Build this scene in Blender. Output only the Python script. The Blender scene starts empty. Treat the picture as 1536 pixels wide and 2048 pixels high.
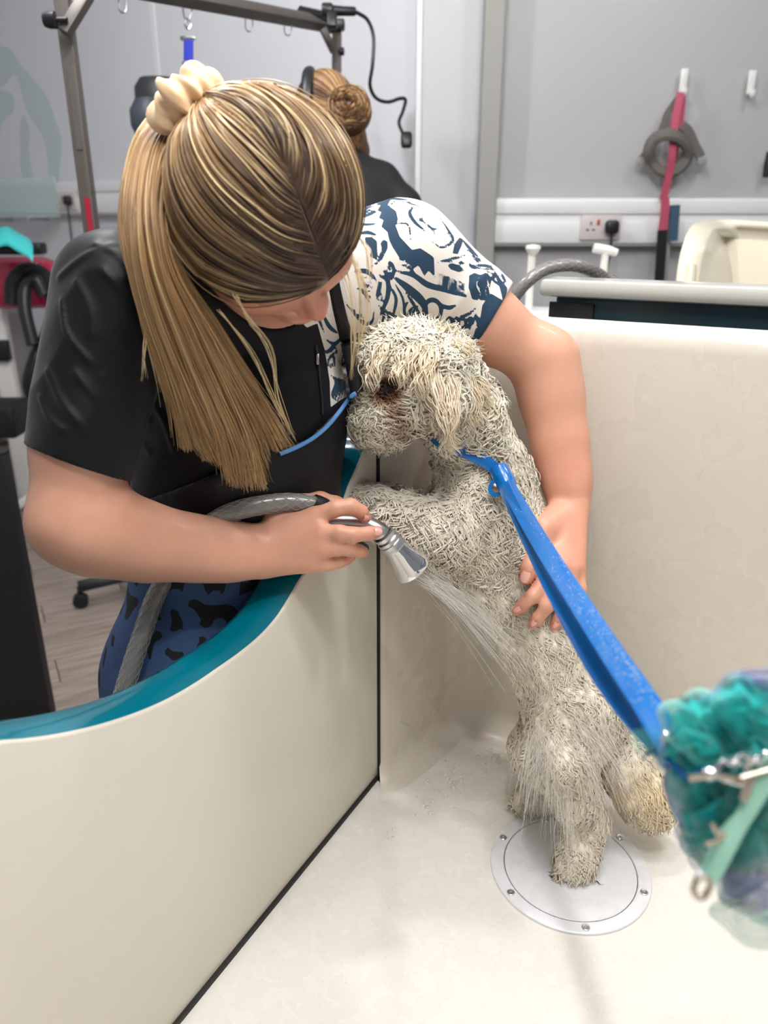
import bpy, math, random
import numpy as np
from mathutils import Vector, Matrix

# ------------------------------------------------------------------ camera, light, exposure
S = bpy.context.scene
COL = S.collection
FPX = 1560.0                       # focal length in pixels of the 1536x2048 frame
CAMZ = 1.40
TH = math.radians(21.0)
cam_data = bpy.data.cameras.new('camera')
cam = bpy.data.objects.new('camera', cam_data)
COL.objects.link(cam)
cam_data.sensor_fit = 'VERTICAL'
cam_data.sensor_height = 36.0
cam_data.sensor_width = 27.0
cam_data.lens = FPX / 2048 * 36.0
cam_data.clip_start = 0.02
cam_data.clip_end = 60
cam.location = (0, 0, CAMZ)
cam.rotation_euler = (math.pi / 2 - TH, 0, 0)
cam_data.dof.use_dof = True
cam_data.dof.focus_distance = 1.04
cam_data.dof.aperture_fstop = 4.2
S.camera = cam
S.view_settings.view_transform = 'Standard'
S.view_settings.look = 'None'
S.view_settings.gamma = 1.0
S.view_settings.use_curve_mapping = False
S.view_settings.exposure = 0.0
S.cycles.diffuse_bounces = 8
S.cycles.max_bounces = 14
S.cycles.transparent_max_bounces = 24

world = bpy.data.worlds.new('world')
S.world = world
world.use_nodes = True
world.node_tree.nodes['Background'].inputs[0].default_value = (0.93, 0.96, 1.0, 1)
world.node_tree.nodes['Background'].inputs[1].default_value = 0.22

def lamp(name, loc, power, radius, color=(1, 0.97, 0.93), spot=None, target=None):
    d = bpy.data.lights.new(name, 'SPOT' if spot else 'POINT')
    d.energy = power
    d.color = color
    d.shadow_soft_size = radius
    o = bpy.data.objects.new(name, d)
    if spot:
        d.spot_size = math.radians(spot)
        d.spot_blend = 0.5
        o.rotation_euler = (Vector(target) - Vector(loc)).to_track_quat('-Z', 'Y').to_euler()
    o.location = loc
    COL.objects.link(o)
    return o

def area(name, loc, target, size, power, color=(1, 1, 1)):
    d = bpy.data.lights.new(name, 'AREA')
    d.shape = 'RECTANGLE'
    d.size, d.size_y = size
    d.energy = power
    d.color = color
    o = bpy.data.objects.new(name, d)
    o.location = loc
    o.rotation_euler = (Vector(target) - Vector(loc)).to_track_quat('-Z', 'Y').to_euler()
    COL.objects.link(o)
    return o

lamp('ceiling_spot_light', (-0.02, -0.05, 2.65), 25, 0.04, (1, 0.965, 0.92))
lamp('ceiling_spot_light', (-0.06, 0.66, 2.65), 20, 0.035, (1, 0.965, 0.92))
lamp('ceiling_spot_light', (0.60, 0.60, 2.65), 24, 0.05, (1, 0.965, 0.92))
lamp('ceiling_spot_light', (-0.10, 1.28, 2.65), 36, 0.04, (1, 0.965, 0.92))
lamp('ceiling_spot_light', (-0.9, 2.1, 2.65), 42, 0.05, (0.97, 0.98, 1.0))
lamp('ceiling_spot_light', (1.3, 1.7, 2.65), 17, 0.05, (0.98, 0.98, 1.0))
area('soft_fill_light', (0.35, 0.1, 2.68), (0.1, 0.9, 0.6), (0.8, 0.8), 9, (1, 0.98, 0.95))  # added soft fill over the bath, not a seen fitting

# ------------------------------------------------------------------ frames
Rv = np.array([1.0, 0, 0])
Uv = np.array([0, math.sin(TH), math.cos(TH)])
Fv = np.array([0, math.cos(TH), -math.sin(TH)])
Cv = np.array([0, 0, CAMZ])

def P(u, v, d):
    """the point d metres deep on the line of sight through pixel u, v"""
    return Cv + d * ((u - 768) / FPX * Rv - (v - 1024) / FPX * Uv + Fv)

def ray(u, v):
    return (u - 768) / FPX * Rv - (v - 1024) / FPX * Uv + Fv

def on_plane(u, v, p0, n):
    r = ray(u, v)
    return Cv + r * (np.dot(np.array(p0) - Cv, n) / np.dot(r, n))

def on_z(u, v, z):
    return on_plane(u, v, (0, 0, z), np.array([0, 0, 1.0]))

# ------------------------------------------------------------------ tagging
def tag(o, label=None, cat=None, group=None, kind=None):
    if label: o['label'] = label
    if cat: o['category'] = cat
    if group: o['group'] = group
    if kind: o['kind'] = kind
    return o

def empty(name, loc=(0, 0, 0), label=None, cat=None, group=None):
    o = bpy.data.objects.new(name, None)
    o.empty_display_size = 0.05
    COL.objects.link(o)
    o.location = loc
    tag(o, label, cat, group)
    return o

def link(o, parent=None):
    COL.objects.link(o)
    if parent is not None:
        o.parent = parent
        # children are modelled in world coordinates: undo the place of their empty
        r = parent
        off = Vector((0, 0, 0))
        while r is not None:
            off += Vector(r.location)
            r = r.parent
        o.location = -off
    return o

# ------------------------------------------------------------------ meshes from arrays
def mesh_np(name, verts, faces, mat=None, parent=None, smooth=True, attrs=None):
    """faces: array (n,3) or (n,4), or a list of index lists"""
    me = bpy.data.meshes.new(name)
    verts = np.asarray(verts, dtype=np.float32)
    if isinstance(faces, np.ndarray):
        n, k = faces.shape
        me.vertices.add(len(verts))
        me.vertices.foreach_set('co', verts.ravel())
        me.loops.add(n * k)
        me.loops.foreach_set('vertex_index', faces.astype(np.int32).ravel())
        me.polygons.add(n)
        me.polygons.foreach_set('loop_start', np.arange(0, n * k, k, dtype=np.int32))
        me.update(calc_edges=True)
    else:
        me.from_pydata([tuple(map(float, v)) for v in verts], [], [tuple(int(i) for i in f) for f in faces])
    me.polygons.foreach_set('use_smooth', np.full(len(me.polygons), smooth, dtype=bool))
    if attrs:
        for an, arr in attrs.items():
            arr = np.asarray(arr, dtype=np.float32)
            if arr.ndim == 1:
                a = me.attributes.new(an, 'FLOAT', 'POINT')
                a.data.foreach_set('value', arr)
            else:
                a = me.attributes.new(an, 'FLOAT_COLOR', 'POINT')
                if arr.shape[1] == 3:
                    arr = np.concatenate([arr, np.ones((len(arr), 1), np.float32)], 1)
                a.data.foreach_set('color', np.ascontiguousarray(arr).ravel())
    if mat: me.materials.append(mat)
    me.update()
    o = bpy.data.objects.new(name, me)
    return link(o, parent)

class MB:
    """collects simple solids, then builds them as one mesh"""
    def __init__(s):
        s.v = []; s.f = []
    def add(s, v, f):
        b = len(s.v)
        s.v += [tuple(map(float, p)) for p in v]
        s.f += [tuple(i + b for i in q) for q in f]
        return s
    def box(s, c, size, ax=None, bev=0.0):
        """box about c; ax three unit axes; bev bevels all edges"""
        c = np.array(c, float)
        ax = np.eye(3) if ax is None else np.array(ax, float)
        h = np.array(size, float) / 2
        if bev <= 0:
            pts = [c + (sx * h[0]) * ax[0] + (sy * h[1]) * ax[1] + (sz * h[2]) * ax[2]
                   for sz in (-1, 1) for sy in (-1, 1) for sx in (-1, 1)]
            fs = [(0, 2, 3, 1), (4, 5, 7, 6), (0, 1, 5, 4), (2, 6, 7, 3), (0, 4, 6, 2), (1, 3, 7, 5)]
            return s.add(pts, fs)
        b = min(bev, min(h) * 0.95)
        prof = []
        for (cx, cy, a0) in ((1, 1, 0), (-1, 1, 90), (-1, -1, 180), (1, -1, 270)):
            for k in range(4):
                a = math.radians(a0 + k * 30)
                prof.append((cx * (h[0] - b) + b * math.cos(a), cy * (h[1] - b) + b * math.sin(a), math.cos(a), math.sin(a)))
        n = len(prof)
        rings = []
        for (z, ins) in ((-h[2], b), (-h[2] + b * 0.3, b * 0.3), (-h[2] + b, 0), (h[2] - b, 0), (h[2] - b * 0.3, b * 0.3), (h[2], b)):
            rings.append([c + (x - ins * nx) * ax[0] + (y - ins * ny) * ax[1] + z * ax[2] for x, y, nx, ny in prof])
        pts = [p for r in rings for p in r]
        fs = []
        for i in range(len(rings) - 1):
            for j in range(n):
                fs.append((i * n + j, i * n + (j + 1) % n, (i + 1) * n + (j + 1) % n, (i + 1) * n + j))
        fs.append(tuple(reversed(range(n))))
        fs.append(tuple(range((len(rings) - 1) * n, len(rings) * n)))
        return s.add(pts, fs)
    def tube(s, pts, r, n=10, cap=True, flat=None, closed=False):
        """swept tube; r number or list; flat=(axis, factor) squashes the section"""
        pts = [np.array(p, float) for p in pts]
        m = len(pts)
        rr = [r] * m if np.isscalar(r) else list(r)
        T = []
        for i in range(m):
            if closed:
                t = pts[(i + 1) % m] - pts[(i - 1) % m]
            else:
                t = pts[min(i + 1, m - 1)] - pts[max(i - 1, 0)]
            T.append(t / (np.linalg.norm(t) + 1e-12))
        ref = np.array([0, 0, 1.0])
        if abs(T[0][2]) > 0.9: ref = np.array([1.0, 0, 0])
        nrm = np.cross(T[0], ref); nrm /= np.linalg.norm(nrm)
        V = []
        for i in range(m):
            nrm = nrm - np.dot(nrm, T[i]) * T[i]
            nrm /= np.linalg.norm(nrm) + 1e-12
            bn = np.cross(T[i], nrm)
            for k in range(n):
                a = 2 * math.pi * k / n
                off = rr[i] * (math.cos(a) * nrm + math.sin(a) * bn)
                if flat is not None:
                    ax_, fac = flat
                    ax_ = np.array(ax_, float)
                    off = off + (fac - 1) * np.dot(off, ax_) * ax_
                V.append(pts[i] + off)
        Fc = []
        for i in range(m if closed else m - 1):
            i2 = (i + 1) % m
            for k in range(n):
                Fc.append((i * n + k, i * n + (k + 1) % n, i2 * n + (k + 1) % n, i2 * n + k))
        if cap and not closed:
            Fc.append(tuple(reversed(range(n))))
            Fc.append(tuple(range((m - 1) * n, m * n)))
        return s.add(V, Fc)
    def lathe(s, c, axis, prof, n=32):
        """prof: (radius, height along axis)"""
        c = np.array(c, float); ax_ = np.array(axis, float); ax_ /= np.linalg.norm(ax_)
        ref = np.array([1.0, 0, 0]) if abs(ax_[0]) < 0.8 else np.array([0, 1.0, 0])
        a1 = np.cross(ax_, ref); a1 /= np.linalg.norm(a1); a2 = np.cross(ax_, a1)
        V = []
        for r, h in prof:
            for k in range(n):
                a = 2 * math.pi * k / n
                V.append(c + ax_ * h + max(r, 1e-5) * (math.cos(a) * a1 + math.sin(a) * a2))
        Fc = []
        for i in range(len(prof) - 1):
            for k in range(n):
                Fc.append((i * n + k, i * n + (k + 1) % n, (i + 1) * n + (k + 1) % n, (i + 1) * n + k))
        return s.add(V, Fc)
    def prism(s, poly, d):
        """polygon (3-D points) pushed along d"""
        n = len(poly); d = np.array(d, float)
        V = [np.array(p, float) for p in poly] + [np.array(p, float) + d for p in poly]
        Fc = [tuple(reversed(range(n))), tuple(range(n, 2 * n))]
        for i in range(n):
            Fc.append((i, (i + 1) % n, n + (i + 1) % n, n + i))
        return s.add(V, Fc)
    def build(s, name, mat, parent=None, smooth=True, bevel=0.0, auto=35):
        o = mesh_np(name, np.array(s.v), s.f, mat, parent, smooth)
        import bmesh
        bm = bmesh.new(); bm.from_mesh(o.data)
        bmesh.ops.recalc_face_normals(bm, faces=bm.faces)
        if bevel > 0:
            es = [e for e in bm.edges if e.is_manifold and e.calc_face_angle(0) > 0.6]
            bmesh.ops.bevel(bm, geom=es, offset=bevel, segments=2, profile=0.6, affect='EDGES', clamp_overlap=True)
        if smooth:
            for f in bm.faces: f.smooth = True
            for e in bm.edges:
                if e.is_manifold and e.calc_face_angle(0) > math.radians(auto): e.smooth = False
        bm.to_mesh(o.data); bm.free()
        return o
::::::
Given problem>
Leave out the pictures and repeat exactly the lines from the start of the material through the line that contains "from mathutils import Vector, Matrix", both included.

Full solution>
Build this scene in Blender. Output only the Python script. The Blender scene starts empty. Treat the picture as 1536 pixels wide and 2048 pixels high.
import bpy, math, random
import numpy as np
from mathutils import Vector, Matrix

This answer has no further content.